Yes, Guyana has changed. There’s more competition now. We have more choices. We can shop around, compare prices, take our business elsewhere. But in some sectors—especially transport—the power dynamic remains skewed. People still act as if the driver is doing them a favour, not a service. Even when they are the ones paying, they hesitate to speak.
So when the vehicle starts to speed, and the passengers grip their seats, close their eyes, and whisper prayers under their breath, they’re not passive because they lack courage. They are silent because, subconsciously, they have been trained to equate assertiveness with ingratitude.
It’s not enough to tell people “speak up.” We need to untangle the psychological inheritance that keeps them quiet. We need to remind people, again and again, that paying for a ride means you are a customer, not a beggar. That your voice matters more than the driver’s ego. That refusing to die silently is not an act of disrespect.
The issue here is not a shortage of traffic officers. It’s not poor signage or dimly lit roads—although those certainly don’t help. It is, at its core, a crisis of mindset.

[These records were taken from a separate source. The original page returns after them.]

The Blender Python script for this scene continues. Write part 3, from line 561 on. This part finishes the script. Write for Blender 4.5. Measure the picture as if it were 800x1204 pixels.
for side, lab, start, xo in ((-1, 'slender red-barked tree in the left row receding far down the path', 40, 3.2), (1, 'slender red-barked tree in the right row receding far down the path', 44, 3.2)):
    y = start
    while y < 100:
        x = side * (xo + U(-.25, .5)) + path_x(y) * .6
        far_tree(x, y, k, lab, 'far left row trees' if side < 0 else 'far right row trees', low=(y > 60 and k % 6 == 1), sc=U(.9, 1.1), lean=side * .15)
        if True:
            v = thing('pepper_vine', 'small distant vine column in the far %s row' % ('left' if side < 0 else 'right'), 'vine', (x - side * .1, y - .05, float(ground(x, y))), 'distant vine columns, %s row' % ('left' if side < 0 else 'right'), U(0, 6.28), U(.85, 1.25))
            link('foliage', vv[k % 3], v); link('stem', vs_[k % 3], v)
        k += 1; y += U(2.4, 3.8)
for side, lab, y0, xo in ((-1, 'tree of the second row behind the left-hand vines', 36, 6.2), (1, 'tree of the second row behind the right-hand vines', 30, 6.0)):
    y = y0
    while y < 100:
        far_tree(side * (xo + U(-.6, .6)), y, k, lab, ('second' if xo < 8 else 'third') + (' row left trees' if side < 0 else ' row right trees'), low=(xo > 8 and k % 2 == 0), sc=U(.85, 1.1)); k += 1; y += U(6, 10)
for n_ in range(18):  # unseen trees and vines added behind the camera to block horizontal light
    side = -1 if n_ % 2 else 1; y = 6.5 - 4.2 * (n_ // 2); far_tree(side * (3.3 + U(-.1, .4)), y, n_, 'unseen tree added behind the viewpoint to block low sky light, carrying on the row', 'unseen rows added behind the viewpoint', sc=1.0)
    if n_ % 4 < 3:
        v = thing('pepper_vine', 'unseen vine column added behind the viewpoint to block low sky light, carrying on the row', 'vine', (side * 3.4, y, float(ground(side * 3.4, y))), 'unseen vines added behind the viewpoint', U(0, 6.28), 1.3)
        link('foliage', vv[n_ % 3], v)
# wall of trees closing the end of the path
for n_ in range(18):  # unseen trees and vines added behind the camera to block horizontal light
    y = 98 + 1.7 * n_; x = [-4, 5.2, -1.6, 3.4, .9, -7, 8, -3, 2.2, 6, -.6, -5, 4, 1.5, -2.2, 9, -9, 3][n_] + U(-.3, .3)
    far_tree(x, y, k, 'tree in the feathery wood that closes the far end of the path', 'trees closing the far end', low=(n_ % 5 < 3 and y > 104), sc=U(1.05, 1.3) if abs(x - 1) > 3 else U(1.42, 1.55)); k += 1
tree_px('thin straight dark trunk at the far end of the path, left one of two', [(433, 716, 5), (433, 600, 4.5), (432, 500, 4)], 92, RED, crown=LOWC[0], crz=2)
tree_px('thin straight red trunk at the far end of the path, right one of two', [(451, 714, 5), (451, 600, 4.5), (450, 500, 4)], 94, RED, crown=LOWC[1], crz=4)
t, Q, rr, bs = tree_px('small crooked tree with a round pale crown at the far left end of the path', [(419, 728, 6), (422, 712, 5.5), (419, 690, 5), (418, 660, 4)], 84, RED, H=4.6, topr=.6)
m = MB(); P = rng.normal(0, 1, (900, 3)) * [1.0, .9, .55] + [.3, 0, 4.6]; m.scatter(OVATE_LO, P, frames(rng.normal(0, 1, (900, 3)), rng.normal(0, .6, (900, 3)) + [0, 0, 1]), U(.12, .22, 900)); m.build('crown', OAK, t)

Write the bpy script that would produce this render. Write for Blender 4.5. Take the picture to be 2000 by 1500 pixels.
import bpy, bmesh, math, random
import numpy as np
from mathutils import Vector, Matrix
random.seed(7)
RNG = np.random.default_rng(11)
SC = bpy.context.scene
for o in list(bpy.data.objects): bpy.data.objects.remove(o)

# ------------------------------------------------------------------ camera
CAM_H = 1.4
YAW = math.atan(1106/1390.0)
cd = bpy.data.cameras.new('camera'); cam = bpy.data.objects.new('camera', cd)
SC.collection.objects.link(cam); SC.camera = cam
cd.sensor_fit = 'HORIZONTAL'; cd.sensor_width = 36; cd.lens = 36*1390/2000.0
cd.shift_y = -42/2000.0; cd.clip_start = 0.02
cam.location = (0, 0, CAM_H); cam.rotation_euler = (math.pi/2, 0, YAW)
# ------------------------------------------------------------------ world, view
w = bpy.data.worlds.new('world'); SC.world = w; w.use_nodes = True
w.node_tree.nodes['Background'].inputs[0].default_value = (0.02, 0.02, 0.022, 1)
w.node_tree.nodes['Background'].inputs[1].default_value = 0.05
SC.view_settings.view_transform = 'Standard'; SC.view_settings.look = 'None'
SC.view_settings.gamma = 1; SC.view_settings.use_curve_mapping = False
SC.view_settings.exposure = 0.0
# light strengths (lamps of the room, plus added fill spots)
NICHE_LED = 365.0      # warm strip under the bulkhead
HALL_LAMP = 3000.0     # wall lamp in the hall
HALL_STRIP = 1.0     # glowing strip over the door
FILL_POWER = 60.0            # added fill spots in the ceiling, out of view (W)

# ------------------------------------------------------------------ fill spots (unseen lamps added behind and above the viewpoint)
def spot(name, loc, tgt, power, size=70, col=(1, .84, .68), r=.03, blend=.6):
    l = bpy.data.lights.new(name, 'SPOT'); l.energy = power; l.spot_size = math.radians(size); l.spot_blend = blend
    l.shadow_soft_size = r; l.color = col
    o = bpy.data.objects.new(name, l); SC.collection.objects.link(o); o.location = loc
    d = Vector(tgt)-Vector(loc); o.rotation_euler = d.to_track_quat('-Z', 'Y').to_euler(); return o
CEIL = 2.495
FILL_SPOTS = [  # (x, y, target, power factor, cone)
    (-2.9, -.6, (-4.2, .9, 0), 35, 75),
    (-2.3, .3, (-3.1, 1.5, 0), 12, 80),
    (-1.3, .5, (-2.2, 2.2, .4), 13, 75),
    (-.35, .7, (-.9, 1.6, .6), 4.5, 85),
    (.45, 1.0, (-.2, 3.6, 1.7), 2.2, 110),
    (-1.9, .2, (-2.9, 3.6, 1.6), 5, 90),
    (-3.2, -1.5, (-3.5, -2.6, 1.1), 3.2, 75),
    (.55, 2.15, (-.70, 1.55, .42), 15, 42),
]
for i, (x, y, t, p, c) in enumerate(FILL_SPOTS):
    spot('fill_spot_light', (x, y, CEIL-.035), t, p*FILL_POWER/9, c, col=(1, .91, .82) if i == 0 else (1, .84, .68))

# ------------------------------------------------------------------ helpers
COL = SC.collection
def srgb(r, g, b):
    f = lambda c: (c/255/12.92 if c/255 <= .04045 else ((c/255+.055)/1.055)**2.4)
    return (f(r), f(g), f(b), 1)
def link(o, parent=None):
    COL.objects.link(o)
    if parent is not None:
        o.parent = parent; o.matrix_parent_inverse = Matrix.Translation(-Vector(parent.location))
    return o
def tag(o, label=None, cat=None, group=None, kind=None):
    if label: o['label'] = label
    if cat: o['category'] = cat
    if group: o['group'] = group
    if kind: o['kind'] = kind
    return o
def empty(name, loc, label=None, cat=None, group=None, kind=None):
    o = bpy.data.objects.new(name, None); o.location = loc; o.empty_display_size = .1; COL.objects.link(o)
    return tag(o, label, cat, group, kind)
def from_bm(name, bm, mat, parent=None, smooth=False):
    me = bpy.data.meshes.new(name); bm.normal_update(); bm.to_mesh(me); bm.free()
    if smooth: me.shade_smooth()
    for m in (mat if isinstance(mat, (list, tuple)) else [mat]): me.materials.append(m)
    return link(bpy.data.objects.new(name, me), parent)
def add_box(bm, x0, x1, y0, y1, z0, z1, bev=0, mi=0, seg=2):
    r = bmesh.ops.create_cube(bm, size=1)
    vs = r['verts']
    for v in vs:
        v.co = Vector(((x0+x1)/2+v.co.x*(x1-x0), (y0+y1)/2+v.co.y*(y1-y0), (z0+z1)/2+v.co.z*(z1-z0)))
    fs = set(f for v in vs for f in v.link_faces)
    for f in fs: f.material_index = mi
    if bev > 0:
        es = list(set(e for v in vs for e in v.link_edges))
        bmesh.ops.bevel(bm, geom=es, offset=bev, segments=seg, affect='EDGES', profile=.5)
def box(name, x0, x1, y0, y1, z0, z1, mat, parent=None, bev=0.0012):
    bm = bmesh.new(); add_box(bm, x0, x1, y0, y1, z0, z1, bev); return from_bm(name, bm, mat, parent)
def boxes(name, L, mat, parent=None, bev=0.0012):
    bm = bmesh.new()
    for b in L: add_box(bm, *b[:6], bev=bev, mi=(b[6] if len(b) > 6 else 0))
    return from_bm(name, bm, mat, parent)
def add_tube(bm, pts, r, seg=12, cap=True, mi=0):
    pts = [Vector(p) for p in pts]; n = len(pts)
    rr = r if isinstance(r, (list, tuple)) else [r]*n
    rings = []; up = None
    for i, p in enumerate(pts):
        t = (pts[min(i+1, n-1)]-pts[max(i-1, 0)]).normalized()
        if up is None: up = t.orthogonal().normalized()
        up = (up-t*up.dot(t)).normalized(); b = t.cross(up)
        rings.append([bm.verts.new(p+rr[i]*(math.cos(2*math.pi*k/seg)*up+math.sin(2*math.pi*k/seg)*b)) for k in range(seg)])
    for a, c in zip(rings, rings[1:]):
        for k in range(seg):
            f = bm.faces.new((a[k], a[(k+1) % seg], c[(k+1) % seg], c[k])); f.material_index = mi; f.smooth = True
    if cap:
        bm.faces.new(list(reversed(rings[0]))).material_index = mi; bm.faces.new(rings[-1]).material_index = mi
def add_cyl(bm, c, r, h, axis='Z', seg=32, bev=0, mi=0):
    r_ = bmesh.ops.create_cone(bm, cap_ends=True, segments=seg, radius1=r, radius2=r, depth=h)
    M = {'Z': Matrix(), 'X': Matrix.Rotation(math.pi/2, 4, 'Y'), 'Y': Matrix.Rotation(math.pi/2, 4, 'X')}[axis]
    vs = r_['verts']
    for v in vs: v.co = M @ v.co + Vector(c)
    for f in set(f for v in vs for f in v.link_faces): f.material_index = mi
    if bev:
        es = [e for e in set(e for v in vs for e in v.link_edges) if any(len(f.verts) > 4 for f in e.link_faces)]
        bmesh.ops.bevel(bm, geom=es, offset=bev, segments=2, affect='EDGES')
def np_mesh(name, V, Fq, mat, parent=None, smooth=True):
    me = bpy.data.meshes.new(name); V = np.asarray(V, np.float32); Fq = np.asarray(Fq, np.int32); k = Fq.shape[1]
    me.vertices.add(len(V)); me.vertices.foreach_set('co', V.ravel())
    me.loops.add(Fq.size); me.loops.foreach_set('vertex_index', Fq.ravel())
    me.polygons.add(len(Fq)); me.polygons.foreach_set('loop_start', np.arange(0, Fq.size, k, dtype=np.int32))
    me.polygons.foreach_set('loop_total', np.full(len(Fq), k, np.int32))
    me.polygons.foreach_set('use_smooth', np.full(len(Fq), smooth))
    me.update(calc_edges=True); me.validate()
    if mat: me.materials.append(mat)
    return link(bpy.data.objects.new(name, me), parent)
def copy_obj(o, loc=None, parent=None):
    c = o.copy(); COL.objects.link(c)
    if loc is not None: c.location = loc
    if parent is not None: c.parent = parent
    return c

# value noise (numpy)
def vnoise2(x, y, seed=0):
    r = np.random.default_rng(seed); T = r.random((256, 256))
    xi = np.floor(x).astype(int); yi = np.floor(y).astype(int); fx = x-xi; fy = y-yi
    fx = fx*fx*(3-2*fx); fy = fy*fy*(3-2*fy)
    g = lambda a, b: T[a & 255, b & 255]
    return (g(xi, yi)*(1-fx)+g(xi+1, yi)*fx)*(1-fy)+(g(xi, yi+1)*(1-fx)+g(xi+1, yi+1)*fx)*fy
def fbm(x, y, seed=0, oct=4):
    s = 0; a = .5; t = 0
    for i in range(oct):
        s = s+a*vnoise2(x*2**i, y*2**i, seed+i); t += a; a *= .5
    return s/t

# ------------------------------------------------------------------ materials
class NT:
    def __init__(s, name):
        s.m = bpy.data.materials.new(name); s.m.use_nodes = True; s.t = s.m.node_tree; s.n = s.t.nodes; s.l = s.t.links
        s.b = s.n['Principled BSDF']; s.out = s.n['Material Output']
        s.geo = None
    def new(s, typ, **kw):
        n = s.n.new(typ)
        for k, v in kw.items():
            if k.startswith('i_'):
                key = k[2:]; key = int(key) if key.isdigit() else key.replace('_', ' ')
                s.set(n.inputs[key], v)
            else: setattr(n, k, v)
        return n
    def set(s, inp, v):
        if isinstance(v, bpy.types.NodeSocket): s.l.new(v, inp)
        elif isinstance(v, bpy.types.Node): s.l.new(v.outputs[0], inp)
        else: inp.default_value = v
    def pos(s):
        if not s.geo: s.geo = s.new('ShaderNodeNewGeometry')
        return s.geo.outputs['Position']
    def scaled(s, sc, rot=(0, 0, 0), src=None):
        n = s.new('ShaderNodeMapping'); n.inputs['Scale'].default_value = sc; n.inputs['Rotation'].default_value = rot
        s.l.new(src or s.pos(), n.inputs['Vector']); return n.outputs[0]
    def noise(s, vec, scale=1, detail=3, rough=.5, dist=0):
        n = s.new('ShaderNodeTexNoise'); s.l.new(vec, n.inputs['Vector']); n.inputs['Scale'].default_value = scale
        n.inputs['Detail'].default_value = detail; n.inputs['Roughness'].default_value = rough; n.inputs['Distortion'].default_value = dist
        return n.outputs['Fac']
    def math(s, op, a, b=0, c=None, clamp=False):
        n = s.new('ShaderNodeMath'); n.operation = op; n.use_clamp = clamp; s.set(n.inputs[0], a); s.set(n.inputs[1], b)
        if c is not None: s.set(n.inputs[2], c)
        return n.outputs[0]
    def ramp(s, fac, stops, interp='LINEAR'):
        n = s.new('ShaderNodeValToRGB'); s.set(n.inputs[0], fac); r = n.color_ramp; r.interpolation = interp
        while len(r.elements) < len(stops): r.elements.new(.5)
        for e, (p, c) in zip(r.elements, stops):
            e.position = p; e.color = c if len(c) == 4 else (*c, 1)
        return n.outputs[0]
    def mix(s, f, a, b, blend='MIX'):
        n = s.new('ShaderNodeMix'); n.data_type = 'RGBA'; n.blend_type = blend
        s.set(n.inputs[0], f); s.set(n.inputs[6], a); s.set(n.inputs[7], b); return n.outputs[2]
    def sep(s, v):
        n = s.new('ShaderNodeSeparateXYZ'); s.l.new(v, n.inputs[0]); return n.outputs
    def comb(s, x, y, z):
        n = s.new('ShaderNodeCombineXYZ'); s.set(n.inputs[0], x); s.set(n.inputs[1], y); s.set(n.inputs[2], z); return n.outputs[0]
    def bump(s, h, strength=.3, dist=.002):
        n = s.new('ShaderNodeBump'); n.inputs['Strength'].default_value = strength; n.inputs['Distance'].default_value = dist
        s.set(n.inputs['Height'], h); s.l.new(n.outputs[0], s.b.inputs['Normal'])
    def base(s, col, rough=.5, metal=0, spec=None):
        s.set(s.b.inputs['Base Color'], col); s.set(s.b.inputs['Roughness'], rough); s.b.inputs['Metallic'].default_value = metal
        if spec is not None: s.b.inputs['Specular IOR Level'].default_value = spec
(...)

We cannot save lives with slogans alone. “Speed Kills” means nothing if we’re too afraid to tell the person with their foot on the accelerator to slow down. We must re-educate ourselves, and each other, to believe that our safety comes first—not our fear of offending someone, not our desire to “keep the peace,” not even our sense of loyalty to a friend or relative behind the wheel.
Until we change this mentality, we will continue to read about horrific crashes, attend the funerals, wipe the tears, and then get into another vehicle and say nothing.
So the next time you’re in a car—whether it’s a taxi, a friend’s ride, or your uncle’s pick-up—and you feel the speed rising beyond reason, say something. Don’t wait for someone else to speak first. Don’t rationalize the silence. Say it clearly, calmly, and firmly: “Please slow down.”
It’s not just your right. It might be your last chance.
(The views expressed in this article are those of the author and do not necessarily reflect the opinions of this newspaper.)